栗原寺(りつげんじ)は、「栗原風土記」によると、用明天皇2年(587)の開山で、天台宗奥州総本山であり、金堂を中心に三十六坊に分かれ、七堂伽藍を備え、僧侶一千人を配していたと云う。その後、たび重なる戦乱で焼失し、平泉の藤原氏滅亡後廃寺となった。その後元禄2年(1698)再興され、宗派を真言宗に改め上品寺となった。

栗原寺の名は、古くは鎌倉期の正史「吾妻鏡」や「義経記」に見ることができる。
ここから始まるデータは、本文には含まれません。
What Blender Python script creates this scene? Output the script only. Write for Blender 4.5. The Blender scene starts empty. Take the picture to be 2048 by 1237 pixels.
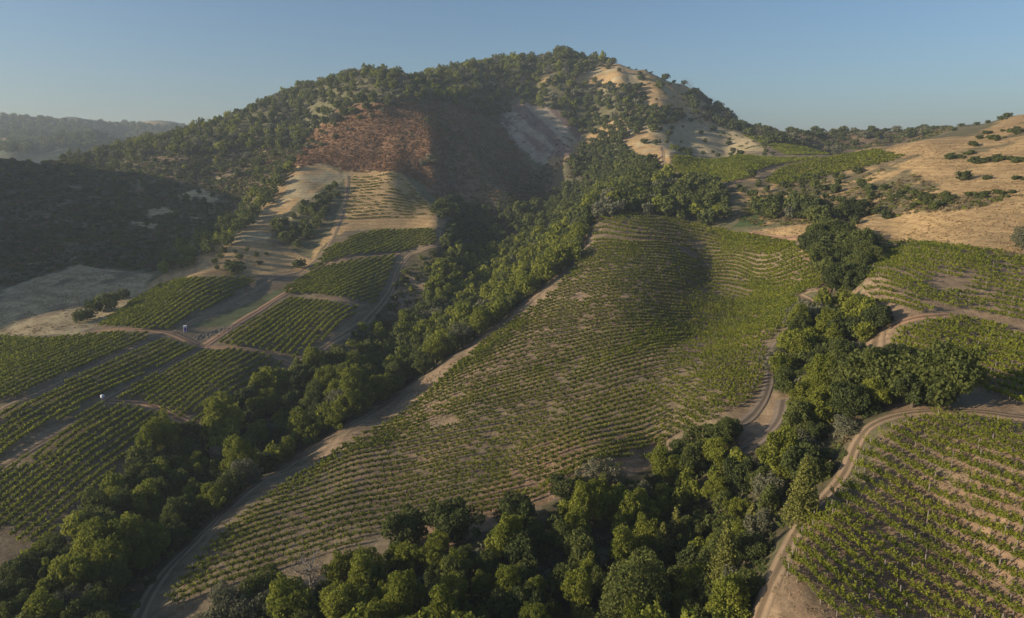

特に「義経記」には、源義経が源頼朝に追われ、金売吉次に伴われ藤原秀衡を頼っての「東下り」の際に栗原寺に一泊し、藤原秀衡の迎えとともに栗原寺僧兵50人の護衛を従え平泉の中尊寺に入ったと記されている。

これまで栗原寺を実証する資料がなく、「幻の寺」とされていたが、昭和37年(1962)の調査で、この境内に栗原寺金堂跡が確認され、現在はその名を「栗原寺」に戻している。

・観世音菩薩立像、如来座像

近年、近くの沼地から、観世音菩薩立像、如来座像等が発見された。菩薩立像は約2.5m、如来座像は約0.8mで、材一本彫で損傷が激しい。状況から考え、平泉の滅亡の際に、破却を恐れ一時的に沼地に埋めたものと推測できる。沼地にあったときは、それとは知らぬ近所の子供達が、シーソーがわりにこれに乗って遊んでいたという。